=== Objective ===
Would you quote the material below in full and unchanged?
==============================
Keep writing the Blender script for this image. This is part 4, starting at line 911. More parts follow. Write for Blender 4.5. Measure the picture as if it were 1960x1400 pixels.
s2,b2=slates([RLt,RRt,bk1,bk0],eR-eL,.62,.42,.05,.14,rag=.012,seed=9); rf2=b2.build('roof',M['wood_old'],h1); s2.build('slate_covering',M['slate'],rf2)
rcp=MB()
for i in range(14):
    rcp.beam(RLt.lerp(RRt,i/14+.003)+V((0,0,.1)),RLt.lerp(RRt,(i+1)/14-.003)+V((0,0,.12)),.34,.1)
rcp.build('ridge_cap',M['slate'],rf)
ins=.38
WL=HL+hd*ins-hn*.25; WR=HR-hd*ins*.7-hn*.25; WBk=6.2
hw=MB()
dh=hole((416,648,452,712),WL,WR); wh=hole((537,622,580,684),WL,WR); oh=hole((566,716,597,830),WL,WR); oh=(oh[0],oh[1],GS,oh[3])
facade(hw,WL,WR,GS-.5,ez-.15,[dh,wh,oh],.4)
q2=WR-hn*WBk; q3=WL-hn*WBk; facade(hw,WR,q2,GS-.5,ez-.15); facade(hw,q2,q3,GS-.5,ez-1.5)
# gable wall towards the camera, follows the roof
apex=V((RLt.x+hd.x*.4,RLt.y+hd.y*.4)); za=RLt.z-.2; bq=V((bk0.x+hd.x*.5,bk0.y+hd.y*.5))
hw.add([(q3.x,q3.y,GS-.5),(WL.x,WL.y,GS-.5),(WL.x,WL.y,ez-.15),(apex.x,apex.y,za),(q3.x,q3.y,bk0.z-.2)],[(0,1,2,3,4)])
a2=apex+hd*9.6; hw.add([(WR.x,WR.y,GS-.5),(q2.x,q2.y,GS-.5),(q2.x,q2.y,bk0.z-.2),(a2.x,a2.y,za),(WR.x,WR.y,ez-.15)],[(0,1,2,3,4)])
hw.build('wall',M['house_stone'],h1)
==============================
=== Solution below ===
Keep writing the Blender script for this image. This is part 4, starting at line 911. More parts follow. Write for Blender 4.5. Measure the picture as if it were 1960x1400 pixels.
s2,b2=slates([RLt,RRt,bk1,bk0],eR-eL,.62,.42,.05,.14,rag=.012,seed=9); rf2=b2.build('roof',M['wood_old'],h1); s2.build('slate_covering',M['slate'],rf2)
rcp=MB()
for i in range(14):
    rcp.beam(RLt.lerp(RRt,i/14+.003)+V((0,0,.1)),RLt.lerp(RRt,(i+1)/14-.003)+V((0,0,.12)),.34,.1)
rcp.build('ridge_cap',M['slate'],rf)
ins=.38
WL=HL+hd*ins-hn*.25; WR=HR-hd*ins*.7-hn*.25; WBk=6.2
hw=MB()
dh=hole((416,648,452,712),WL,WR); wh=hole((537,622,580,684),WL,WR); oh=hole((566,716,597,830),WL,WR); oh=(oh[0],oh[1],GS,oh[3])
facade(hw,WL,WR,GS-.5,ez-.15,[dh,wh,oh],.4)
q2=WR-hn*WBk; q3=WL-hn*WBk; facade(hw,WR,q2,GS-.5,ez-.15); facade(hw,q2,q3,GS-.5,ez-1.5)
# gable wall towards the camera, follows the roof
apex=V((RLt.x+hd.x*.4,RLt.y+hd.y*.4)); za=RLt.z-.2; bq=V((bk0.x+hd.x*.5,bk0.y+hd.y*.5))
hw.add([(q3.x,q3.y,GS-.5),(WL.x,WL.y,GS-.5),(WL.x,WL.y,ez-.15),(apex.x,apex.y,za),(q3.x,q3.y,bk0.z-.2)],[(0,1,2,3,4)])
a2=apex+hd*9.6; hw.add([(WR.x,WR.y,GS-.5),(q2.x,q2.y,GS-.5),(q2.x,q2.y,bk0.z-.2),(a2.x,a2.y,za),(WR.x,WR.y,ez-.15)],[(0,1,2,3,4)])
hw.build('wall',M['house_stone'],h1)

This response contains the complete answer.